Because I was tired of surface-level bullsh-t. Because I wanted to know my history. Because I have to sit with pain without brushing it away. Because I wanted to heal my psyche from racism.  

Because I wanted to learn how to say I’m sorry, and how to take critical feedback as an opportunity for repair rather than an insult to my personhood. Because I wanted to understand what repair might mean, at an interpersonal level and at a community level. Because I wanted to understand what justice, solidarity and reparations mean, too. Because I wanted to be a person that I could live with.  

White people desperately need Africana Studies, too. We need a place to make sense of our racialized selves; to hear the narratives that our ancestors may have snuffed out; to reconcile our images of ourselves with the ways we benefit from whiteness. Africana Studies is not about us, no. But it is for us, in that we need to be grappling with racial injustice with every ounce of our intelligence and strength, and we cannot do that without knowing some things and unknowing others.

I came to Africana Studies for healing. I found a department of professors that have offered their scholarship to students with generosity, love and hope. It saddens me that the core faculty—who have devoted themselves to their students for years, if not decades, out of a moral compulsion more than financial gain—appear not to be esteemed by the administration.  

I welcome the new Africana Studies faculty wholeheartedly, and I am excited for the expansion of the department. At the same time, the current faculty need institutional support so that they can continue to give to their students and proliferate their scholarship, activism and creative work. The university must commit to the faculty who have so clearly committed to the university. 

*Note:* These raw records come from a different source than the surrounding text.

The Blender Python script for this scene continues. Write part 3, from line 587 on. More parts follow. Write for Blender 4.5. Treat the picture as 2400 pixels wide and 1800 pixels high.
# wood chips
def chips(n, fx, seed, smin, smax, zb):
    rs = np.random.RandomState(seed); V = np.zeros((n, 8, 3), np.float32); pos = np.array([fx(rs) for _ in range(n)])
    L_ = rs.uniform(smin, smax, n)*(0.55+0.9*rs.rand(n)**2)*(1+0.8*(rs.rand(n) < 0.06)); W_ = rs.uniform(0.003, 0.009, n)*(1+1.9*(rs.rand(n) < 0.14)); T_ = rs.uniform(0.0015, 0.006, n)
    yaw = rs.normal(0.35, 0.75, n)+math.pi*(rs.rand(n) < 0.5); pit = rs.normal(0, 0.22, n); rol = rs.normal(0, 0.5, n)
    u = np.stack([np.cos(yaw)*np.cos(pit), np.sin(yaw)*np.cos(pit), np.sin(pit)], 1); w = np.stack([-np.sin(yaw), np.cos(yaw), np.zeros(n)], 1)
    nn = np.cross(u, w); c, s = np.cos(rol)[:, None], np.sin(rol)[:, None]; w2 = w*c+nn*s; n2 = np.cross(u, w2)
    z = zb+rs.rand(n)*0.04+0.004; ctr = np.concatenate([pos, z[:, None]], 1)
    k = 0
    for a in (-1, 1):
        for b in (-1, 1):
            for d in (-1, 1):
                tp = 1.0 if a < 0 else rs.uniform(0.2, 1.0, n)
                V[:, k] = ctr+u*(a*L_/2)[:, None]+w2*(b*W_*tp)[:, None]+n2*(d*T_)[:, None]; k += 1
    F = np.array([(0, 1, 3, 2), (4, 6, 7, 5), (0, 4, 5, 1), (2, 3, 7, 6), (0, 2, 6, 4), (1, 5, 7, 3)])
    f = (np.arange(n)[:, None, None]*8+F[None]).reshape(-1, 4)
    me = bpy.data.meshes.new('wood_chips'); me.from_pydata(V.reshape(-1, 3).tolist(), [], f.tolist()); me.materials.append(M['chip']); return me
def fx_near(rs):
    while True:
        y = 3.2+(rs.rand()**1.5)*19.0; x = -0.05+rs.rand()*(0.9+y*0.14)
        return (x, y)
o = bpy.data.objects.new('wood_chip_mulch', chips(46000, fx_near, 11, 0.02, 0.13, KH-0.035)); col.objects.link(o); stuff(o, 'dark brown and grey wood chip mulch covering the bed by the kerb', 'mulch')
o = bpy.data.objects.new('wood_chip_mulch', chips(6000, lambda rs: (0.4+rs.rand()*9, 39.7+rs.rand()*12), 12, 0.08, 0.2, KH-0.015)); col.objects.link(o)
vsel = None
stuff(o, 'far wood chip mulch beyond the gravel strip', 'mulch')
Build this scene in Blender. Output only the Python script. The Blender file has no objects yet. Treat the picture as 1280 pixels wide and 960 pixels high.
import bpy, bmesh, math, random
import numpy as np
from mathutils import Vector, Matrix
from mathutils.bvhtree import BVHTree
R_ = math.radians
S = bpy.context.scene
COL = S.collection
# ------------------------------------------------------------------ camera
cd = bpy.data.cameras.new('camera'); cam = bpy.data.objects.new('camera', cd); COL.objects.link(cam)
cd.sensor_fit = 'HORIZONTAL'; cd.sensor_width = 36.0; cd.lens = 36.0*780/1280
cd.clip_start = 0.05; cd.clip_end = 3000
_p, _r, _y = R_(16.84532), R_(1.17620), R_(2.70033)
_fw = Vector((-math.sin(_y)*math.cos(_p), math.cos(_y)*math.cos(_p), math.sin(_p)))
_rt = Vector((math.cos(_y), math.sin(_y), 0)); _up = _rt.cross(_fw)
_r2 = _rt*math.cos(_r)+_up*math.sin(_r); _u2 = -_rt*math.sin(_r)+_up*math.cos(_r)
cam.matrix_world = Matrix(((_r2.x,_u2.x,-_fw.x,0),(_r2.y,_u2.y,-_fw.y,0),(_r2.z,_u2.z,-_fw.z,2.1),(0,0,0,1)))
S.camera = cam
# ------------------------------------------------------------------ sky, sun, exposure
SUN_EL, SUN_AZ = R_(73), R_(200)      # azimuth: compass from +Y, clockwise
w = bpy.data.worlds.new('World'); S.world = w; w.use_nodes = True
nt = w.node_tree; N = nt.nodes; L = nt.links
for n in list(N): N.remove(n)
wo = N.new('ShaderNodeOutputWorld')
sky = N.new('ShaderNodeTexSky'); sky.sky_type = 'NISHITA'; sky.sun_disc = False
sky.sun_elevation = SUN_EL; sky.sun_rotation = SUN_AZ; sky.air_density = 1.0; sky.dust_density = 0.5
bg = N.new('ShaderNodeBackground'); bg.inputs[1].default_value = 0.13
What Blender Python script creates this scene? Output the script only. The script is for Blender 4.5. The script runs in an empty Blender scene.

I came to Africana Studies for healing. What I found was an academic department within a university, constrained by the realities of the distribution of resources, and the politics of academia and our broader society. What I found was contradictions.  

The non-tenure track professors have been good enough to teach and mentor students of the department for all these years, yet the university does not value them enough to give them financial stability and a path toward progressing their career. That reflects a disrespect to both the Africana Studies students and professors. How can the university value our education if they don’t value the people that are teaching us?  

My classmates and I, however, value our professors for giving us the language to articulate what we see, hear, feel and live; for directing us toward the texts of our predecessors; and for creating spaces where we can speak. Most importantly, our professors are committed to turning into daily practice those concepts they theorize.  

This brings me back to the original statement: Africana Studies is a political discipline. It is constantly navigating a particular wound, and almost by definition, Africana Studies’ politics will be in friction with at least some of the politics of the greater university within which it resides. So, one might wonder: Is this the reason for what feels like brutal disappointment and betrayal of our department?  

I came to Africana Studies for healing. Because as much as the discipline is constantly attending to an injury, it is not intended to be a mechanism of further pain, but an imaginative space of transformation. The Africana Studies department is not a threat to the university itself; only to the parts of it that cannot stand.  

Within the department, I found solace, and challenge, and the materials for growth. But I don’t foresee healing but another wound, another complicity, if we accept this denigration of our scholarly mentors’ labor and care.